Owyn_Merrilin said:
Not really. The OP gave us a real life situation in a real life context, and then asked us to apply a very artificial sense of morality. If he had worded it in such a way that, say, both were dying of a snake bite, you were in the wilderness, and you only had enough antivenin to save one of them, then he might have recieved better answers. Unfortunately, there's too many options with the question as worded.
The aggression the fathers had for each other is key to the reason why I had the reader kill one themselves. While I simplified the question into a "who lives and who dies" choice, the drama from the story adds an element that the snake bite couldn't. It was commonly received that I was asking which one do you, Billy, love more, which, to a certain degree, it was. But I added something more that wouldn't necessarily be a game changer, but just add more possibilities for contemplation: the idea that you're not just choosing who lives, you're also choosing who to
kill. The snake bite only goes so far, in that you're choosing who dies. I went for the more direct approach considering that the story I built up made it clear. You pull the trigger. You make the judgment. You were basically saving one man from the other, setting up the antagonist. It wasn't clear who the real aggressor was, who pulled the gun first. Did you save one because you hated the other? Did you kill Philip because of his absence during your childhood or because he became a spiteful drunk? Did Daniel die because of the you felt he moved his way into your mother's bed or because you believe blood is more important? I'm not here to teach you something you didn't know that only I knew. Each answer is ambiguous. There is no black or white.

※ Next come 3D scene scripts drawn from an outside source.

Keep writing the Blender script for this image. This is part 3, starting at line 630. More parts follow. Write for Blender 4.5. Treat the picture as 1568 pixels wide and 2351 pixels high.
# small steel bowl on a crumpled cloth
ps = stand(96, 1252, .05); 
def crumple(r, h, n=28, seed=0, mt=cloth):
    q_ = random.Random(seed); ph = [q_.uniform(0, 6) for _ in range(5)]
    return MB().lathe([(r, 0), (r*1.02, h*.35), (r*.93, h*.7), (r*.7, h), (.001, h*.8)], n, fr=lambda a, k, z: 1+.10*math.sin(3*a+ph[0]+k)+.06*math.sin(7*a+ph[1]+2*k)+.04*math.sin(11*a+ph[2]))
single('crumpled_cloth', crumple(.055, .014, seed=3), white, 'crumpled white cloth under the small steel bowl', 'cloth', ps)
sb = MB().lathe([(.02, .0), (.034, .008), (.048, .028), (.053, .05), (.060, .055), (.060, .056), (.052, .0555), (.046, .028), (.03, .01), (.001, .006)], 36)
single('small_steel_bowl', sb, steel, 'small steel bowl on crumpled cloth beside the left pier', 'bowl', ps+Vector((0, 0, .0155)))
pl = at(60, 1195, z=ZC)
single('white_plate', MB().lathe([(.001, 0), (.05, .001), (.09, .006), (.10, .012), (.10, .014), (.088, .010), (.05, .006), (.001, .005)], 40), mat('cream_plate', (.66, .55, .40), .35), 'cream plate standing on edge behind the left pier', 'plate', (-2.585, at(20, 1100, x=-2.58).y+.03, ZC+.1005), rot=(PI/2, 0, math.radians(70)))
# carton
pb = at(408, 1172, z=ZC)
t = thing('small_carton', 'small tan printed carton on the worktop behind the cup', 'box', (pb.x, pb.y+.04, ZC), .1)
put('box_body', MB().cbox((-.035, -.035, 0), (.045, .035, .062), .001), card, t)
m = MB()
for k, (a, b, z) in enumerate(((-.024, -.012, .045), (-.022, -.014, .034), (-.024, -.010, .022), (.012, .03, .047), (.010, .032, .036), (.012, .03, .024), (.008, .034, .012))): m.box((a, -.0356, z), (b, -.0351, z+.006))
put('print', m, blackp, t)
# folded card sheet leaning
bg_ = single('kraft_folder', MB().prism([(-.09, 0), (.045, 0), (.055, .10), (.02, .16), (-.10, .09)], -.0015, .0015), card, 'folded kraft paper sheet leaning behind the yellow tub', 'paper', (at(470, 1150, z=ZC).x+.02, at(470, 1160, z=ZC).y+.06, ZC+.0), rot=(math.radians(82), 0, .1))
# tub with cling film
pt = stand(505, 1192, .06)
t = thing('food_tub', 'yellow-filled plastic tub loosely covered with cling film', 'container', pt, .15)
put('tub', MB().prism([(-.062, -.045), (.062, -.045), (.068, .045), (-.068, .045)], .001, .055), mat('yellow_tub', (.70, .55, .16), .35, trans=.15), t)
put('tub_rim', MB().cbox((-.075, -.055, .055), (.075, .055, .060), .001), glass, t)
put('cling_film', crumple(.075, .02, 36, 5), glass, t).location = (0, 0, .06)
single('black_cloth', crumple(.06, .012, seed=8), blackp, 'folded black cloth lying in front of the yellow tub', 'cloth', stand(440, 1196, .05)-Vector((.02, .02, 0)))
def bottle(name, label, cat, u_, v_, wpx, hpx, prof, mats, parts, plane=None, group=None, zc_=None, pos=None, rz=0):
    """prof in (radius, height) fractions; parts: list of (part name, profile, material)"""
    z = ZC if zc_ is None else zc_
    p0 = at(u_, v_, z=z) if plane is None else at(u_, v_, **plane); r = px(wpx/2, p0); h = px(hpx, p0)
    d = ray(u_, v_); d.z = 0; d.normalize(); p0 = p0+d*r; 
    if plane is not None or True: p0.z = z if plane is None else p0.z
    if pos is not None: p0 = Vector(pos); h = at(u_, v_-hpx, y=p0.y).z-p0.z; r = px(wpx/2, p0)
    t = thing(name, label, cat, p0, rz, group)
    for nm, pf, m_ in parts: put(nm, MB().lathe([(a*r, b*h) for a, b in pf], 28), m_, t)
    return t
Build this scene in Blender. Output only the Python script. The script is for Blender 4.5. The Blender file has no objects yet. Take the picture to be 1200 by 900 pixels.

Choose an option. You might take your time to contemplate, but ultimately you press the button and decide the fate of both the men and yourself. Now ask yourself why you chose that option. Was it to save or kill? How does that reflect on you as a person? What does your choice say about your priorities when it comes to your moral consciousness?
Also, I didn't want to discourage people from choosing apathy, since by doing nothing, the snake venom would kill them both. In my scenario, one
will kill the other, the decision is just taken away from you.